Es war der große Knall des Nürburgring-Rennens: In der achten Runde fuhr Robert Wickens seinem Kontrahenten Timo Scheider ins Heck. Der verlor beim Anbremsen der ersten Kurve die Kontrolle über seinen Audi und rutschte ausgerechnet in die Seite seines Markenkollegen Nico Müller, der zu diesem Zeitpunkt der bestplatzierte Fahrer auf Standard-Reifen war. Beide Audi-Piloten schieden aus, Wickens holte als Neunter zwei Punkte. Für die Rennkommissare war schnell klar, dass es sich um einen Rennunfall handelte - es wurde keine Strafe ausgesprochen. Genau das brachte Scheider auf die Palme.

"Wickens hat in einer Situation direkt zwei Autos eliminiert. Ich kann nicht nachvollziehen, dass es dafür keine Untersuchung gibt", klagte Scheider. "Beim besten Willen kann ich das nicht verstehen. Da muss man sich Gedanken machen, ob wir da oben wirklich die richtigen Leute haben." Beim siebten Saisonlauf wurden die Stewards von Bernd Schneider unterstützt, der während seiner aktiven DTM-Karriere für Mercedes fuhr. Insbesondere direkt nach dem Ausscheiden war Scheider außer sich: "Das war so eine dumme Aktion. Anstatt versetzt zu fahren, fährt er hinter mir her und kachelt mir hinten rein. Was für eine saudumme Aktion!"

Vorausgegangen war ein Platztausch der beiden Audi-Piloten. "Wir wollten sehen, ob wir uns gegenseitig helfen können. Soweit kam es aber gar nicht mehr, da Wickens in Kurve eins einen sehr optimistischen Bremspunkt hatte", fasst Scheider die Geschehnisse aus seiner Sicht zusammen. Seinen Boliden musste er nach dem Zusammenprall mit Müller an der Box abstellen. "Das sieht wirklich schlimm aus, die ganze linke Seite ist stark beschädigt. Der Diffusor ist kaputt, vielleicht auch der Motor, weil der Auspuff abgeknickt ist."

Wickens sieht Auslöser bei Scheider

Wie es im Rennsport hinlänglich bekannt ist, gibt es bei Unfällen zumeist zwei Meinungen. So ist sich Wickens keiner Schuld bewusst, sondern schiebt Scheider den schwarzen Peter zu. "Ich bin nach innen gefahren, wo noch Platz war. In der Bremszone hat er dann eingelenkt. Was soll ich da machen? Ich kann mich auch nicht auflösen, also kam es zum Kontakt", schildert Wickens die Situation. "Es war nicht meine Absicht, allerdings kann ich auch nicht damit rechnen, dass er beim Bremsen vor mich fährt. Die Stewards haben es ja auch so gesehen wie ich, denn die Untersuchungen wurden eingestellt."

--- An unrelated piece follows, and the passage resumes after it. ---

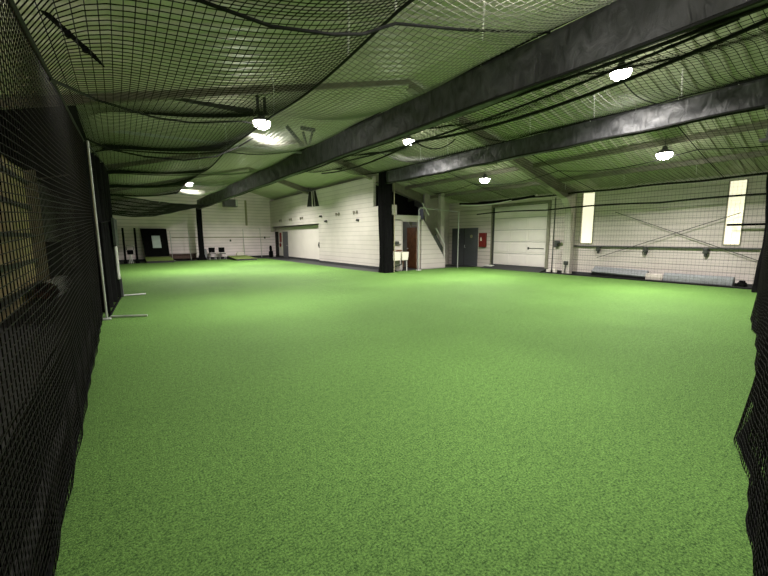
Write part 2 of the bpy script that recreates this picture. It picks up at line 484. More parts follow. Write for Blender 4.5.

Nico Müller lag auf Punktekurs, Foto: DTM
Nico Müller lag auf Punktekurs, Foto: DTM

Leidtragender des Zwischenfalls war ohne Zweifel Müller, der keine Chance hatte, den Einschlag von hinten zu vermeiden. "Ich war einfach der nächste, der um die Kurve kommen wollte", berichtet Müller, der bis dahin ein sehr gutes Rennen absolvierte. "Ich habe Timo nicht gesehen, es war ja auch nicht zu erwarten, dass er angeflogen kommt. Es war komplett unerwartet, es hat nur noch geknallt." Mit einem Schaden an der rechten Vorderradaufhängung musste Müller das Rennen wenig später beenden. "Das ist schade, denn wir haben wohl viele Punkte liegen gelassen."